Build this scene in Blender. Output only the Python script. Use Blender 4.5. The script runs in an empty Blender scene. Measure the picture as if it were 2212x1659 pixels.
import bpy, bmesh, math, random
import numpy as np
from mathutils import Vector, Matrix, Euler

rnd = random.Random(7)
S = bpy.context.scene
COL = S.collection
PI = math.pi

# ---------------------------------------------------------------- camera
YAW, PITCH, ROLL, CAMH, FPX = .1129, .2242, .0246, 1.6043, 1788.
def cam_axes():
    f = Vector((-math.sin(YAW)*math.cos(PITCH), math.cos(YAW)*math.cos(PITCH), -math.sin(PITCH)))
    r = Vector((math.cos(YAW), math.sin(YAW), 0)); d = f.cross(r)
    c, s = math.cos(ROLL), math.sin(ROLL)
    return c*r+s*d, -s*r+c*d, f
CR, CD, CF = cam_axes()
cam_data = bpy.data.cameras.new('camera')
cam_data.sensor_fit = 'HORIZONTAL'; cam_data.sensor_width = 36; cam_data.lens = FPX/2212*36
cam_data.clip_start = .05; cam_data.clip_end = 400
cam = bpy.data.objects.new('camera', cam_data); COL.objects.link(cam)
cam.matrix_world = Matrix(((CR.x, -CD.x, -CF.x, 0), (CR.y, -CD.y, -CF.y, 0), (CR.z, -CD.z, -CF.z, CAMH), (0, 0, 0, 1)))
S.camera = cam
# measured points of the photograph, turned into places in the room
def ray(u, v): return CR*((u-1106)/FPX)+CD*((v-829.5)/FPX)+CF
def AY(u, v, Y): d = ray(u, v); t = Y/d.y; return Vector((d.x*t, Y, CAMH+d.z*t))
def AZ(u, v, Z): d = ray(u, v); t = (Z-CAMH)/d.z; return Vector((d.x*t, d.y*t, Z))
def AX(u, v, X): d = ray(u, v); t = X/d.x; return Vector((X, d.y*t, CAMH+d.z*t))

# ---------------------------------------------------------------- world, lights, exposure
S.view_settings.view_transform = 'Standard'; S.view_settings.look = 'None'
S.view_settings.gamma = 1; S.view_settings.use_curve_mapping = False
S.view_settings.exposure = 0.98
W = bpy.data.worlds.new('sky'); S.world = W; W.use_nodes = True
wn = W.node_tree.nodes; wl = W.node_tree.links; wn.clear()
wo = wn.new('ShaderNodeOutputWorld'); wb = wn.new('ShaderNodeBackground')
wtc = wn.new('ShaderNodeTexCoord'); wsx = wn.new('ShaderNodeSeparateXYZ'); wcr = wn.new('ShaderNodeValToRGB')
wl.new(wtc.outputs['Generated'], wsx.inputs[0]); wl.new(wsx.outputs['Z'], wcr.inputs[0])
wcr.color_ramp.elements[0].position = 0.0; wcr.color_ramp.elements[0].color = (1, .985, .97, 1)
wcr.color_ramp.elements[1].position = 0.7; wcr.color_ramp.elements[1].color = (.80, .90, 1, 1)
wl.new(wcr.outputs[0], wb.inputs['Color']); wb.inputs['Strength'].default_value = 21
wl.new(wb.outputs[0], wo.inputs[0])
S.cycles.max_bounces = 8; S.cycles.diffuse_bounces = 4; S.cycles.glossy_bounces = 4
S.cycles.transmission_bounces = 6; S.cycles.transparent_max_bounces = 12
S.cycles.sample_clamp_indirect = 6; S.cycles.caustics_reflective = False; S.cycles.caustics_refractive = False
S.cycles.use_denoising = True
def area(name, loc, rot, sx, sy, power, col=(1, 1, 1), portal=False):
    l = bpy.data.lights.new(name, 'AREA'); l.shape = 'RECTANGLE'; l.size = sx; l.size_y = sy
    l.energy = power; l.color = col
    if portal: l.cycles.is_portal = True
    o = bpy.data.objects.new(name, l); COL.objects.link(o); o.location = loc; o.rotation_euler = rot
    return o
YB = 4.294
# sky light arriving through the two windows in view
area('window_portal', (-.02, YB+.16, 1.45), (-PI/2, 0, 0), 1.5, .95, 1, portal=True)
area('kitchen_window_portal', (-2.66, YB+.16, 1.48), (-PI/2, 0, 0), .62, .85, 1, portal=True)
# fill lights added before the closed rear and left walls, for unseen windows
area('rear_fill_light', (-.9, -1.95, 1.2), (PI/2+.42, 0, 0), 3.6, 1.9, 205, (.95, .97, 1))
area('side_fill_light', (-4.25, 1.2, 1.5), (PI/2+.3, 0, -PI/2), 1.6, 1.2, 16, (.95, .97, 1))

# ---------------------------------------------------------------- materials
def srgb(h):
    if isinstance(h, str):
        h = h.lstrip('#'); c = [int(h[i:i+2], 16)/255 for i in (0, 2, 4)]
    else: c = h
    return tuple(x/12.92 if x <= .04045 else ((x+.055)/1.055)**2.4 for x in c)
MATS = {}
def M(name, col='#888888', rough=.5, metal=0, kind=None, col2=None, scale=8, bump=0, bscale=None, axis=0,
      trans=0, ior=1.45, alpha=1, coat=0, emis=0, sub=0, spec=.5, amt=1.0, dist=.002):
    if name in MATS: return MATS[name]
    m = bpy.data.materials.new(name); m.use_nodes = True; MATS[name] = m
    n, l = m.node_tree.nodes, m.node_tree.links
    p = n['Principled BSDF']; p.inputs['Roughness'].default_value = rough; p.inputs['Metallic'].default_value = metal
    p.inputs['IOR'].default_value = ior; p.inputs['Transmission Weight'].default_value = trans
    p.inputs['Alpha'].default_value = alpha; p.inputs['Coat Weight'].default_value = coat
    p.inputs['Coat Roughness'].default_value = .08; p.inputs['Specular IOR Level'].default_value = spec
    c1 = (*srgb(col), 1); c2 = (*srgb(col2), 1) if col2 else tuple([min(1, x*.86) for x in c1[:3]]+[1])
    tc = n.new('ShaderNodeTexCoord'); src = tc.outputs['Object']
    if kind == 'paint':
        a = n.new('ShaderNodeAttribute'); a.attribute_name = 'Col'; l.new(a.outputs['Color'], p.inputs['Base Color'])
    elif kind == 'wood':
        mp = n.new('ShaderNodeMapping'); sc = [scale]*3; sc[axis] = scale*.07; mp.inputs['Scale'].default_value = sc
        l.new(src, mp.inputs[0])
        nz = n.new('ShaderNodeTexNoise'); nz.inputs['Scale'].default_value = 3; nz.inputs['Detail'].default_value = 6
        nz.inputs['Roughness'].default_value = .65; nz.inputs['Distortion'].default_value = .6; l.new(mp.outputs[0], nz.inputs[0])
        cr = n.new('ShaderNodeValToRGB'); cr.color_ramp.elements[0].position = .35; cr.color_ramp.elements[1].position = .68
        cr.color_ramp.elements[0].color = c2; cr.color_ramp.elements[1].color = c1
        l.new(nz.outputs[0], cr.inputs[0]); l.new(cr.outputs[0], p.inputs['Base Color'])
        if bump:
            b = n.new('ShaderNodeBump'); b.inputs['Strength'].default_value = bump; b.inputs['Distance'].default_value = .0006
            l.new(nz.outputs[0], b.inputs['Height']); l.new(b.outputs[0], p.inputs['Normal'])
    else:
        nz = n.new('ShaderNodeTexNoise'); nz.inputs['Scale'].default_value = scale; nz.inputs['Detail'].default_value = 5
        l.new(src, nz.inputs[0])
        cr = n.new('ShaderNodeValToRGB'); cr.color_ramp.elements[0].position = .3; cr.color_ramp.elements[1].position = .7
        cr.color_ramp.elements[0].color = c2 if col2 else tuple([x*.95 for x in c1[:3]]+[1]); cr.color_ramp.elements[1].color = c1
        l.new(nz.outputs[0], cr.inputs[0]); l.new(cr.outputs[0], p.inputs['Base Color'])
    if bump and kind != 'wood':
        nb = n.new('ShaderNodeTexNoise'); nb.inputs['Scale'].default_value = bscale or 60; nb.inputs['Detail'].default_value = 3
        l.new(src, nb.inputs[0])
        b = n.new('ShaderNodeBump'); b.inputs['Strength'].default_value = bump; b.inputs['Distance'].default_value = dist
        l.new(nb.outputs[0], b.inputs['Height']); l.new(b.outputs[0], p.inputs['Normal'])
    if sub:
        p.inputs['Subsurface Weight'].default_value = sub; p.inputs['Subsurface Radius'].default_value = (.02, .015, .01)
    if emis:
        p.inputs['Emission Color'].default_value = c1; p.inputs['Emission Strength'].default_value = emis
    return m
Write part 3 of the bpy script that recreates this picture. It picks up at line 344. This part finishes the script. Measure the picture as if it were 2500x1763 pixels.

→ Exercise description
Check each line of the records above for "scene", and copy those that have it.

→ Worked solution
Build this scene in Blender. Output only the Python script. Use Blender 4.5. The script runs in an empty Blender scene. Measure the picture as if it were 2212x1659 pixels.
S = bpy.context.scene